Cooling Water

Performance Review of Simplified Cooling Water Treatment

By Colin Hogan, Ph.D.


Download Full Article


Effective corrosion and deposit control in evaporative cooling circuits can generally be achieved by selection and formulation of a phosphate, phosphonate, polymer dispersant, and azole treatment, with the possible supplement of zinc for highly corrosive systems. Unfortunately, formulating for effective corrosion and deposit control without increasing treatment costs is not that simple. Faced with the manufacture and supply of safe, high performance, costeffective programs, the water treatment professional must choose from a wide array of formulation components. Often a water treatment chemical supplier is tempted to develop sophisticated, multifunctional formulations based on numerous components. However, increasing their number only adds to inventory and manufacturing costs. To assist with simplifying corrosion and deposit control formulation development, the water treater often relies on models.

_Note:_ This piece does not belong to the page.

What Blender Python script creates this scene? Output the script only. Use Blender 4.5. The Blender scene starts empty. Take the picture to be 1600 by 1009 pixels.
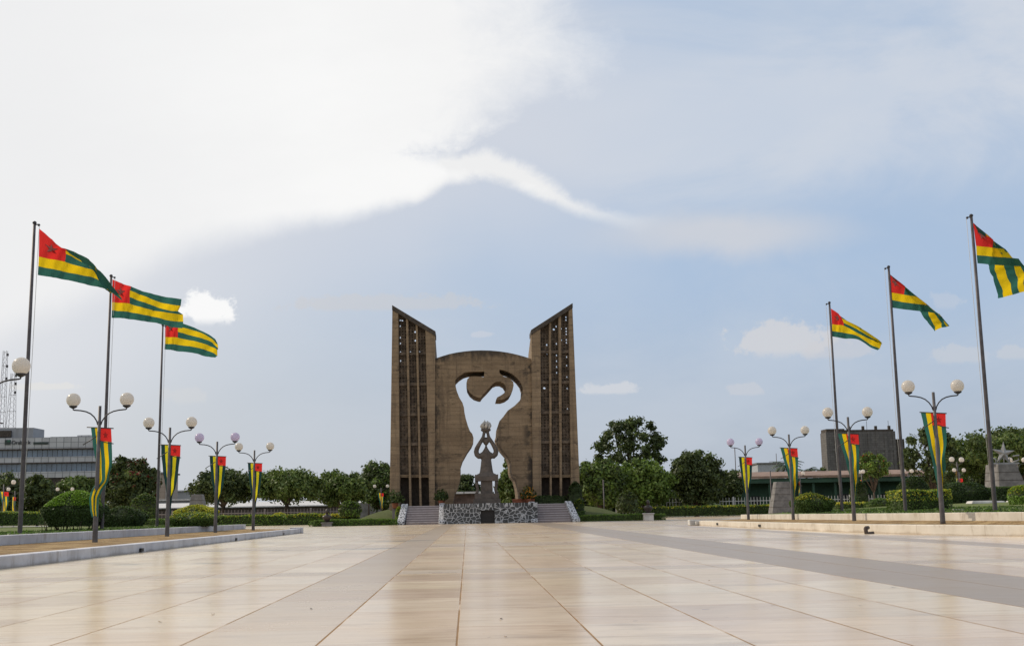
import bpy, bmesh, math, random
import numpy as np
from mathutils import Vector, Matrix
from mathutils.geometry import tessellate_polygon

R_ = math.radians
S = bpy.context.scene
COL = S.collection

# ------------------------------------------------------------------ camera
F = 1842.0; EYE = 0.8; VPX, VPY, ROLL = 730.0, 801.0, 0.018
def _n(v): return v / np.linalg.norm(v)
dY = _n(np.array([VPX - 800, 504.5 - VPY, -F]))
dZ = _n(np.cross(np.array([1, ROLL, 0.0]), dY))
dX = np.cross(dY, dZ)
RM = np.array([dX, dY, dZ])
cam = bpy.data.cameras.new('camera'); camo = bpy.data.objects.new('camera', cam); COL.objects.link(camo)
cam.sensor_width = 36; cam.lens = F / 1600 * 36; cam.clip_start = 0.05; cam.clip_end = 6000
camo.matrix_world = Matrix([[*RM[0], 0], [*RM[1], 0], [*RM[2], EYE], [0, 0, 0, 1]])
S.camera = camo
def ray(px, py): return RM @ np.array([px - 800, 504.5 - py, -F])
def at(px, py, Y):
    w = ray(px, py); t = Y / w[1]; return Vector((w[0] * t, Y, EYE + w[2] * t))
def st(px, py):
    w = ray(px, py); return w[0] / w[1], w[2] / w[1]

# ------------------------------------------------------------------ light
S.view_settings.view_transform = 'Standard'; S.view_settings.look = 'None'
S.view_settings.exposure = 0.0; S.view_settings.gamma = 1.0
sun_dir = Vector((-0.84, 0.52, 0.74)).normalized()
sl = bpy.data.lights.new('sun', 'SUN'); sl.energy = 2.7; sl.angle = R_(1.2); sl.color = (1, .88, .72)
so = bpy.data.objects.new('sun', sl); COL.objects.link(so)
so.rotation_euler = sun_dir.to_track_quat('Z', 'Y').to_euler()

W = bpy.data.worlds.new('World'); S.world = W; W.use_nodes = True
nt = W.node_tree; nt.nodes.clear()
class NG:
    """small node helper"""
    def __init__(s, tree): s.t = tree
    def new(s, typ, **kw):
        n = s.t.nodes.new(typ)
        for k, v in kw.items(): setattr(n, k, v)
        return n
    def put(s, sock, v):
        if hasattr(v, 'is_output'): s.t.links.new(v, sock)
        elif isinstance(v, (tuple, list)) and sock.type == 'RGBA' and len(v) == 3: sock.default_value = (*v, 1)
        else: sock.default_value = v
    def m(s, op, a, b=0.0, c=0.0, clamp=False):
        n = s.new('ShaderNodeMath', operation=op, use_clamp=clamp)
        for i, v in enumerate((a, b, c)):
            s.put(n.inputs[i], v)
        return n.outputs[0]
    def ss(s, v, lo, hi, a=0.0, b=1.0):
        n = s.new('ShaderNodeMapRange', interpolation_type='SMOOTHSTEP')
        s.put(n.inputs[0], v); s.put(n.inputs[1], lo); s.put(n.inputs[2], hi); s.put(n.inputs[3], a); s.put(n.inputs[4], b)
        return n.outputs[0]
    def mix(s, f, a, b, blend='MIX'):
        n = s.new('ShaderNodeMix', data_type='RGBA', blend_type=blend)
        s.put(n.inputs[0], f); s.put(n.inputs[6], a); s.put(n.inputs[7], b)
        return n.outputs[2]
    def vec(s, x=0.0, y=0.0, z=0.0):
        n = s.new('ShaderNodeCombineXYZ')
        for i, v in enumerate((x, y, z)): s.put(n.inputs[i], v)
        return n.outputs[0]
    def sep(s, v):
        n = s.new('ShaderNodeSeparateXYZ'); s.put(n.inputs[0], v); return n.outputs
    def noise(s, v, scale, detail=4, rough=.55, dist=0.0):
        n = s.new('ShaderNodeTexNoise'); s.put(n.inputs['Vector'], v)
        n.inputs['Scale'].default_value = scale; n.inputs['Detail'].default_value = detail
        n.inputs['Roughness'].default_value = rough; n.inputs['Distortion'].default_value = dist
        return n.outputs[0]
    def ramp(s, f, pts, interp='LINEAR'):
        n = s.new('ShaderNodeValToRGB'); s.put(n.inputs[0], f); e = n.color_ramp.elements
        n.color_ramp.interpolation = interp
        while len(e) < len(pts): e.new(0.5)
        for i, (p, c) in enumerate(pts):
            e[i].position = p
            if not isinstance(c, (tuple, list)): c = (c, c, c)
            e[i].color = (*c, 1)
        return n.outputs[0]
    def curve(s, x, pts, x0, x1, y0, y1):
        """piecewise linear function of x through pts"""
        f = s.m('DIVIDE', s.m('SUBTRACT', x, x0), x1 - x0, clamp=True)
        r = s.ramp(f, [((a - x0) / (x1 - x0), (b - y0) / (y1 - y0)) for a, b in pts], 'B_SPLINE' if False else 'LINEAR')
        g = s.new('ShaderNodeSeparateColor'); s.put(g.inputs[0], r)
        return s.m('ADD', s.m('MULTIPLY', g.outputs[0], y1 - y0), y0)

g = NG(nt)
sky = g.new('ShaderNodeTexSky', sky_type='NISHITA', sun_disc=False)
sky.sun_elevation = math.asin(sun_dir.z); sky.sun_rotation = math.atan2(sun_dir.x, sun_dir.y)
sky.air_density = 1.0; sky.dust_density = 1.5; sky.ozone_density = 1.2
tc = g.new('ShaderNodeTexCoord'); D = tc.outputs['Generated']
dx, dy, dz = g.sep(D)
ay = g.m('MAXIMUM', g.m('ABSOLUTE', dy), 0.12)
s_ = g.m('DIVIDE', dx, ay); t_ = g.m('DIVIDE', dz, ay)
pv = g.vec(s_, t_, 0.0)
warp = g.new('ShaderNodeTexNoise'); g.put(warp.inputs['Vector'], pv); warp.inputs['Scale'].default_value = 5.0; warp.inputs['Detail'].default_value = 3
wsc = g.new('ShaderNodeVectorMath', operation='SCALE'); g.put(wsc.inputs[0], warp.outputs['Color']); wsc.inputs['Scale'].default_value = .12
wad = g.new('ShaderNodeVectorMath', operation='ADD'); g.put(wad.inputs[0], pv); g.put(wad.inputs[1], wsc.outputs[0]); pw = wad.outputs[0]
wob = g.m('ADD', g.m('MULTIPLY', g.m('SUBTRACT', g.noise(pw, 7.0, 8, .66), .5), .12), g.m('MULTIPLY', g.m('SUBTRACT', g.noise(pw, 26.0, 6, .65), .5), .035))
wob2 = g.m('MULTIPLY', g.m('SUBTRACT', g.noise(pv, 3.0, 5, .55), .5), .16)
lo_px = [(-300, 640), (0, 560), (150, 490), (300, 412), (420, 372), (560, 343), (650, 318), (700, 286), (760, 276), (830, 300), (900, 330), (1000, 362), (1150, 350), (1300, 335), (1600, 315), (1900, 300)]
lo = [st(*p) for p in lo_px]
tb = g.curve(s_, lo, lo[0][0], lo[-1][0], -.1, .6)
ri_px = [(830, 290), (720, 262), (690, 240), (760, 200), (820, 150), (878, 95), (850, 30), (840, -50), (900, -400)]
ri = sorted([(st(*p)[1], st(*p)[0]) for p in ri_px])
sb = g.curve(t_, ri, ri[0][0], ri[-1][0], -.5, .5)
sk0 = g.m('ADD', g.m('MULTIPLY', s_, .42), g.m('MULTIPLY', t_, .25)); tk0 = g.m('SUBTRACT', t_, g.m('MULTIPLY', s_, .16))
d_lo = g.m('ADD', g.m('SUBTRACT', t_, tb), g.m('MULTIPLY', wob, .22))      # >0 above the lower cloud edge
d_ri = g.m('ADD', g.m('SUBTRACT', sb, s_), g.m('ADD', g.m('MULTIPLY', wob, 1.25), g.m('MULTIPLY', g.m('SUBTRACT', g.noise(g.vec(sk0, tk0, 3.0), 22.0, 8, .68, .6), .5), .085)))       # >0 left of the right cloud edge
K = 10.0
def c(r, gg, b): return (r * K, gg * K, b * K)
# blue air under thin veil: greyer to the left, paler low down
veil_lr = g.ss(s_, -.40, .26)
veil = g.mix(veil_lr, c(.62, .655, .71), c(.425, .55, .735))
veil = g.mix(g.ss(t_, .0, .22, .85, 0.0), veil, g.mix(veil_lr, c(.56, .58, .625), c(.455, .495, .57)))
col = g.mix(.88, sky.outputs[0], veil)
sk = g.m('ADD', g.m('MULTIPLY', s_, .42), g.m('MULTIPLY', t_, .25)); tk = g.m('SUBTRACT', t_, g.m('MULTIPLY', s_, .16))
n_soft = g.noise(g.vec(sk, tk, 1.7), 6.5, 7, .6, .4)
col = g.mix(g.ss(n_soft, .40, .70, 0.0, .40), col, c(.60, .65, .72))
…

These models consist of: 1. prescriptions for a suite of starting-point formulations (1); 2. a combination of field experience and an understanding f saturation indices, silt, and iron contamination; and 3. computerized models for optimization of inhibitor ratios (2). Each modeling approach requires a good understanding of the performance envelope of individual scale and corrosion inhibitors, together with knowledge of the target cooling system operating range. With rising raw material costs, a more competitive water treatment market, and a customer base struggling with economic recovery and growth, water treatment companies have been forced to re-examine the cost and composition of their product formulations (1). Specifically, the need for the complexity of a large number of components, which in turn requires high product inventories, has come into question. Formulators are also challenged with responding to increasing sensitivity toward environmental discharge limits. As a result, they are turning toward the use of more environmentally benign corrosion and scale inhibitors in lieu of phosphates, zinc, and manganese. Instead, they are focused on the pursuit of formulation cost reductions that do not compromise environmental impact and product performance. New chemistries are therefore sought to form the basis of a simplified, flexible range of all-organic cooling circuit formulations that can also sustain high corrosion and deposit control performance.